Immediately upon reading the quote above, I realized what my problem
was. I was mislabeling myself. I was thinking like a
photo journalist, not like a fine-art photographer. For my
purposes as a fine-art photographer I realized that beauty had to be
more important than truth. Journalistic photography is a type of
photography in which the photographer is primarily concerned with
portraying events exactly as they happened. Hopefully, little if
any photo editing is done. Perhaps, because a photograph was taken
while the photographer was running, the horizon line is sloping and needs to be straightened.
A journalistic photographer would do this to make the resulting
photograph more readable. Ultimately, truth is
much more important than beauty in journalistic photography. (For more on
the differences between photo journalism and fine-art photography see
A Nomenclature for Photography.)
Fine-Art Photography,
instead is an attempt by the photographer to create photographs that people want to look at. The fine-art photographer may do significant photo
editing on a given picture to bring out the beauty that is already there, much
as you moved the rug to make your home look its best, or put another coat of wax
on your car. Though both truth and
beauty are important to a fine-art photographer, in the end, the primary goal is
beauty, not truth. Once I had made the distinction, I had no problem taking out
the water bottle, and I have never regretted it. I've even toyed with the
idea of making the blue tarp gray. Hmmmmm.... maybe
someday I will.
Each of us as
photographers have to decide what goal we are attempting to meet when we snap
the shutter and when we process the resulting picture. This does not mean we can only be one kind of
photographer. However, journalistic photography, because it is based on the
trust of the viewer, is more fragile.
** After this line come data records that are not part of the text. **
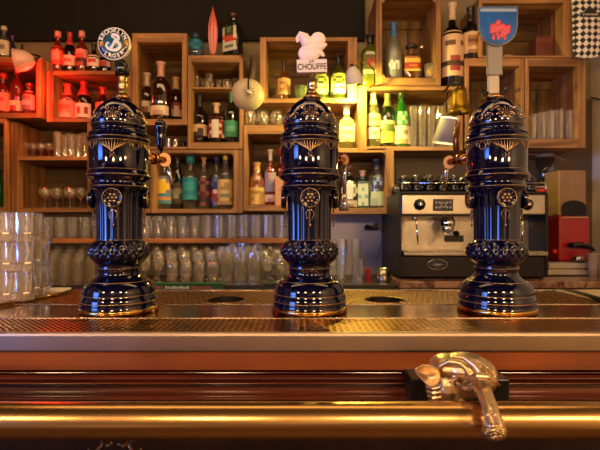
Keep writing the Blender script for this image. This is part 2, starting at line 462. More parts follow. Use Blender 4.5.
def bottle(label, px, ytop, z0, Yb, wpx, style='wine', mat=None, lab=None, cap=None, neck=None, sy=1, rot=0, group=None, name='bottle', ball=None, liquid=None):
    """lab: (ytop_px, ybottom_px, grid, palette) measured at Yb; cap: (hex, fraction of height, widen)"""
    zt = Z(ytop, Yb); h = zt - z0; r = W(wpx, Yb) / 2
    th = thing(name, label, 'bottle', (X(px, Yb), Yb, z0 + .0004), group=group)
    pr = prof_bottle(style, h, r)
    b = BM(); lathe(b, pr, 28 if style not in ('square', 'decanter') else 40, sy=sy)
    o = obj('glass_body', b, mat, th); o.rotation_euler[2] = rot
    if liquid:
        b = BM(); hf = liquid[1] * h
        lp = [(0, .004)] + [(max(.0, p[0] - .0025),) + (max(.004, p[1]),) + tuple(p[2:]) for p in pr[1:] if p[1] < hf]
        rr, nn = r_at(pr, hf); lp += [(rr - .0025, hf, nn), (0, hf)]
        lathe(b, lp, 24, sy=sy); o = obj('liquid', b, liquid[0], th); o.rotation_euler[2] = rot
    if lab:
        for q in (lab if isinstance(lab, list) else [lab]):
            zz1 = min(Z(q[0], Yb) - z0, h * .93); zz0 = max(.006, Z(q[1], Yb) - z0)
            o = label_part(th, pr, zz0, zz1, q[2], q[3], sy=sy, span=q[4] if len(q) > 4 else 75); o.rotation_euler[2] = rot
    if cap:
        hexc, fr, wd = cap
        b = BM()
        rr = [(r_at(pr, h * (1 - fr))[0] * 1.03 + .0006)]
        topr = r_at(pr, .97 * h)[0] * wd + .0008
        z1 = h * (1 - fr)
        steps = [(r_at(pr, z1 + (h * .97 - z1) * k / 4)[0] * (1.0 if fr > .12 else wd) + .0008, z1 + (h * .97 - z1) * k / 4) for k in range(5)] if fr > .12 else [(topr, z1)]
        lathe(b, [(0, z1 + .001 if fr <= .12 else z1 + .0005)] + steps + [(topr, h * .985), (topr * .95, h + .0015), (0, h + .002)], 20)
        obj('cap', b, pm('cap ' + hexc, hexc, .4, coat=.3), th)
    if ball:
        b = BM(); ellipsoid(b, (0, 0, h * .92), r * ball[1], r * ball[1], h * .075, 18); tube(b, [(0, 0, h * .84), (0, 0, h * .9)], r * .3)
        obj('stopper', b, pm('cap ' + ball[0], ball[0], .3, coat=.5), th)
    return th

# bottle glass kinds
gDark = pm('dark wine glass', '#150a08', .08, coat=.6, spec=.6)
gDarkRed = glass('dark red bottle', '#4a0f10', .5)
gRed = glass('red spirit bottle', '#b02414', .5)
gOrange = glass('orange red bottle', '#c8451f', .42)
gRose = glass('rose bottle', '#f09a6e', .35)
gBlue = glass('turquoise blue bottle', '#1c6f96', .55)
gGreenD = glass('dark green bottle', '#20300f', .6)
gGreen = glass('bright green bottle', '#2e9a2c', .5)
gOlive = glass('olive bottle', '#7f8f2e', .45)
gLime = glass('lime bottle', '#a9b43c', .35)
gPaleY = glass('pale yellow bottle', '#dcd98a', .25)
gAmber = glass('amber bottle', '#a8641e', .45)
gClear = glass('clear bottle', '#e4e6dc', .12)
gFrost = glass('frosted bottle', '#b9bfae', .5, rough=.3)
gAqua = glass('aqua bottle', '#4fa58c', .45)
gNavy = glass('navy bottle', '#0c1430', .7)
gPurple = glass('violet bottle', '#5a2a8a', .5)

g1 = 'bottles in the far left crate'
zA, zAt = A['floor'], A['top']
bottle('tall clear bottle with pale label on top of the far left crate', 4, 27, zAt, 2.56, 12, 'spirit', gClear, (42, 56, ['aaaa', 'abba', 'aaaa'], {'a': '#c7c2a8', 'b': '#7a7468'}), ('#b8b8b0', .1, 1.1), group='bottles on top of the red lit crates')
bottle('violet bottle at the right of the clear one on the far left crate', 12.5, 36, zAt, 2.60, 7, 'wine', gPurple, None, ('#5a2a8a', .1, 1.05), group='bottles on top of the red lit crates')
bottle('red bottle with orange label cut by the left picture edge', 3, 74, zA, 2.56, 14, 'spirit', gRed, (94, 112, ['aaaa', 'abba', 'aaaa', 'aaaa'], {'a': '#e2876a', 'b': '#b84a34'}), ('#b02818', .1, 1.2), group=g1)
bottle('tall red bottle with small cream label inside the far left crate', 17, 66, zA, 2.58, 14, 'wine', gRed, (102, 112, ['aaa', 'aba'], {'a': '#e8c8a4', 'b': '#b23c2a'}), ('#d84c38', .15, 1.1), group=g1)
bottle('short bottle with pinkish grey label, rightmost in the far left crate', 29.5, 84, zA, 2.56, 13, 'squat', gOrange, (92, 111, ['aaaa', 'abca', 'aaaa', 'abba'], {'a': '#d9b0a6', 'b': '#8f6470', 'c': '#c96a56'}), ('#8e2418', .1, 1.1), group=g1)

zB, zBt = B['floor'], B['top']; g2 = 'bottles on top of the red lit crates'
bottle('bottle of red orange liquid with oval red label, leftmost on the second crate', 58, 32, zBt, 2.60, 12, 'spirit', gOrange, (48, 66, ['eaae', 'abba', 'abba', 'eaae'], {'a': '#e0503e', 'b': '#f0907c', 'e': '#c43a26'}), ('#d88c80', .12, 1.2), group=g2)
bottle('dark bottle with wide cream pink label, second on the red lit crate', 70, 33, zBt, 2.60, 12, 'slope', gDark, (57, 67, ['aaaa', 'abba', 'aaaa'], {'a': '#e6b8a0', 'b': '#a86a58'}), ('#a02c28', .3, 1.1), group=g2)
bottle('amber bottle with pink and black label, third on the red lit crate', 82, 32, zBt, 2.60, 12, 'spirit', gOrange, (51, 68, ['aaaa', 'abba', 'cccc', 'cddc'], {'a': '#e08a7c', 'b': '#c2503c', 'c': '#4a1c20', 'd': '#a04a48'}), ('#d8a088', .12, 1.2), group=g2)
bottle('short black bottle with white and red label beside the round badge', 94, 45, zBt, 2.60, 12.5, 'wine', gDark, (57, 68, ['aaaa', 'abba', 'aaaa'], {'a': '#e8d8c8', 'b': '#b84a40'}), ('#1a0c0c', .2, 1.1), group=g2)
bottle('squat dark bottle half hidden behind the round badge', 105, 52, zBt, 2.60, 12, 'squat', gDark, (58, 68, ['aaaa', 'abba'], {'a': '#d8a898', 'b': '#a03c34'}), ('#5a1c1c', .12, 1.1), group=g2)
g3 = 'bottles inside the second red lit crate'
bottle('stout bottle with large salmon label and red cap in the second crate', 68, 85, zB, 2.60, 17, 'waist', gRed, (102, 119, ['aaaa', 'abba', 'aaaa', 'acca'], {'a': '#e2806c', 'b': '#c85444', 'c': '#f0a890'}), ('#c8483c', .3, 1.2), group=g3)
bottle('dark bottle with thin red neck and ivory striped label in the second crate', 84, 82, zB, 2.60, 16, 'slope', gDark, (105, 119, ['aaaaaa', 'acbcba', 'acbcba', 'aaaaaa'], {'a': '#e8d4c0', 'b': '#8a3a34', 'c': '#e0c0ac'}), ('#b02828', .36, 1.0), group=g3)
bottle('red capped bottle beside the left tower dome', 103, 88, zB, 2.62, 14, 'wine', gDarkRed, (104, 119, ['aaa', 'aba'], {'a': '#c86a58', 'b': '#7a2a24'}), ('#e0402c', .2, 1.2), group=g3)

zC = C['floor']; g4 = 'bottles in the dark wine crate'
bottle('dark bottle with pale cork half hidden by the left tower', 147, 74, zC, 2.62, 17, 'wine', gDarkRed, (103, 114, ['aaa', 'aba'], {'a': '#c8b49a', 'b': '#7a4438'}), ('#c9b094', .26, 1.2), group=g4)
bottle('largest dark round bottle with pink stopper and cream label', 161, 63, zC, 2.565, 21, 'spirit', gDarkRed, (108, 117, ['aaaa', 'abba'], {'a': '#e4cdb4', 'b': '#c09c84'}, 60), ('#d8a08c', .25, 1.2), group=g4)
bottle('dark bottle with tan cork and red cream label, right in the wine crate', 176, 78, zC, 2.66, 14.5, 'slope', gDarkRed, (104, 118, ['bbbb', 'abab', 'aaaa', 'aaaa'], {'a': '#d8b49c', 'b': '#8a2c24'}), ('#d0a070', .26, 1.2), group=g4)

zD = D['floor']; g5 = 'bottles in the crate under the surfboard handle'
bottle('dark bottle with beige label, left on the lower level under the surfboard', 199.5, 96, zD, 2.60, 17, 'wine', gDark, (126, 137, ['aaaa', 'aaba', 'abba'], {'a': '#c8a88c', 'b': '#3a2418'}), ('#2c1c18', .25, 1.1), group=g5)
bottle('bottle with corked neck and arched red and white label', 216.5, 104, zD, 2.58, 16, 'spirit', gDark, (118, 139, ['abbbba', 'bbccbb', 'baccab', 'bbccbb', 'baccab', 'abccba'], {'a': '#d8c4b0', 'b': '#8c2018', 'c': '#e8dcc8'}), ('#e0bc94', .24, 1.3), group=g5)
bottle('dark bottle with green cap and mint green label', 231.5, 91, zD, 2.58, 14.5, 'wine', gGreenD, (122, 138, ['aaaa', 'abba', 'aaca'], {'a': '#3f9a68', 'b': '#69b98a', 'c': '#2f7a50'}), ('#3fa070', .2, 1.15), group=g5)

zDt = D['top']
bottle('squat turquoise blue bottle with clear stopper on the crate', 195.5, 33, zDt, 2.58, 17, 'squat', gBlue, (42, 52, ['abab', 'baba', 'abab'], {'a': '#1b7a94', 'b': '#13566e'}), None, group='objects on the crate under the black board', ball=('#9ab0a8', .35))
bottle('dark green square bottle with white label and orange red band', 233, 14, zDt, 2.58, 18.5, 'square', gGreenD,
       (26, 53, ['aeeeea', 'aebbea', 'aebbea', 'aeeeea', 'dddddc', 'cddddd', 'aaaaaa', 'abbbba', 'aaaaaa'], {'a': '#d8d4c6', 'b': '#77805a', 'c': '#e8e0d0', 'd': '#d04a2c', 'e': '#3d4a2c'}, 44), ('#3b2416', .1, 1.2), sy=.7, rot=-.5, group='objects on the crate under the black board')
# surfboard tap handle standing on the crate
th = thing('surfboard_handle', 'red and white striped surfboard shaped tap handle on the crate', 'tap handle', (X(213, 2.58), 2.58, zDt + .0004))
b = BM(); H0, H1 = W(8, 2.58), W(56, 2.58)
pts = []
nn = 18
for i in range(nn + 1):
    t = i / nn; hw = W(4.6, 2.58) * (math.sin(PI * min(1, t * .88 + .10)) ** .6) * (1 if t < .5 else (1 - ((t - .5) / .5) ** 2.4) ** .9 if t < 1 else 0)
    pts.append((max(.0006, hw), H0 + (H1 - H0) * t - W(2, 2.58)))
cols3 = [(-1, -.80, 0), (-.80, -.30, 1), (-.30, -.16, 0), (-.16, .5, 1), (.5, .62, 0), (.62, 1, 1)]
for (s0, s1, mi) in cols3:
    for (h0, za), (h1, zb_) in zip(pts, pts[1:]):
        for yy, fl in ((-.006, 1), (.006, -1)):
            q = [b.verts.new((s0 * h0, yy * (1 - .5 * s0 * s0), za)), b.verts.new((s1 * h0, yy * (1 - .5 * s1 * s1), za)), b.verts.new((s1 * h1, yy * (1 - .5 * s1 * s1), zb_)), b.verts.new((s0 * h1, yy * (1 - .5 * s0 * s0), zb_))]
            f = b.faces.new(q); f.material_index = mi
for sx in (-1, 1):
    for (h0, za), (h1, zb_) in zip(pts, pts[1:]):
        b.faces.new([b.verts.new((sx * h0, -.003, za)), b.verts.new((sx * h0, .003, za)), b.verts.new((sx * h1, .003, zb_)), b.verts.new((sx * h1, -.003, zb_))]).material_index = 1
obj('board', b, [pm('surf white', '#e6a090', .3, coat=.5), pm('surf red', '#cf2a26', .3, coat=.5)], th)
b = BM(); lathe(b, [(0, 0), (.014, 0), (.014, .006), (.008, .012), (.006, .03), (.008, .036), (.005, .04), (0, .041)], 20); obj('foot', b, pm('surf base', '#c8504a', .35), th)

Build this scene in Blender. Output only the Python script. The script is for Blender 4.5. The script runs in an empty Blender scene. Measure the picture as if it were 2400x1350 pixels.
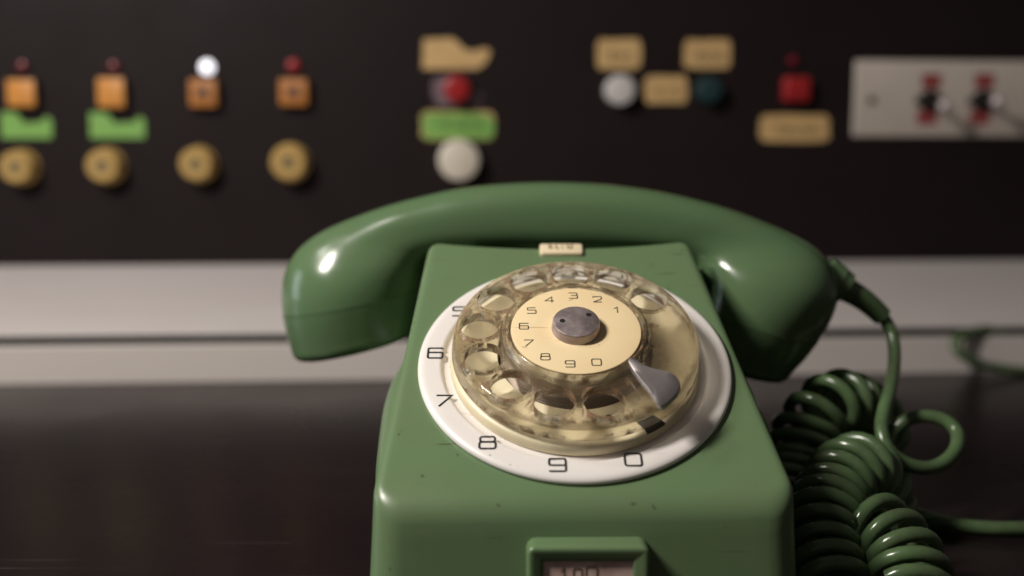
import bpy, bmesh, math, random
from mathutils import Vector, Matrix
from math import sin, cos, pi, radians, sqrt
random.seed(7)
MM = 0.001
S = bpy.context.scene
COL = S.collection

# ------------------------------------------------------------------ camera
H = 142.6                      # camera height above the desk (mm)
PITCH = radians(7.0)
cam = bpy.data.cameras.new('camera'); camo = bpy.data.objects.new('camera', cam)
COL.objects.link(camo); S.camera = camo
camo.location = (0, 0, H * MM); camo.rotation_euler = (pi / 2 - PITCH, 0, 0)
cam.sensor_width = 36; cam.lens = 36.0
cam.clip_start = 0.01; cam.clip_end = 50
cam.dof.use_dof = True; cam.dof.focus_distance = 0.332; cam.dof.aperture_fstop = 4.5
cam.dof.aperture_blades = 0

# ------------------------------------------------------------------ world + lamps
world = bpy.data.worlds.new('World'); S.world = world; world.use_nodes = True
bg = world.node_tree.nodes['Background']
bg.inputs[0].default_value = (1.0, 0.88, 0.82, 1); bg.inputs[1].default_value = 0.065

def area(name, loc, target, sx, sy, power, color):
    L = bpy.data.lights.new(name, 'AREA'); L.shape = 'RECTANGLE'; L.size = sx; L.size_y = sy
    L.energy = power; L.color = color
    o = bpy.data.objects.new(name, L); COL.objects.link(o); o.location = loc
    d = Vector(target) - Vector(loc); o.rotation_euler = d.to_track_quat('-Z', 'Y').to_euler()
    return o
area('ceiling_lamp', (-0.52, 0.105, 0.66), (0.0, 0.42, 0.08), 0.09, 0.22, 8.2, (1.0, 0.93, 0.87))
area('ceiling_lamp_small', (-0.80, 0.33, 0.98), (0.0, 0.42, 0.08), 0.10, 0.10, 1.8, (1.0, 0.95, 0.9))
area('cool_side_fill', (-1.5, 0.55, 0.35), (0.0, 0.38, 0.08), 0.4, 0.6, 2.6, (0.80, 0.93, 1.0))  # added bluish fill from the left to brighten the left edges, no window there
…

The more a given photographer bends the
boundaries of trust, regardless of whether it is in the name of beauty, the less
credibility that photographer might have for a viewer looking for truth, and the
less credibility people have in photo journalism, in general.
As a fine-art photographer, all I ask is that you permit me to create
the wonderful illusion of beauty, just as you would a painter or a
sculptor.
By the way, I think the real reason why people ask the question, "is it real, or has it been
photo-shopped?" is because something about the photograph they are viewing
doesn't look right. The question points to incompetency in the use of
photo-editing tools. No one looks at an Ansel Adams picture and suspects
it has been manipulated - even though it has. Thus, the best way for the
photographer to hear
that question less is to do her or his craft well.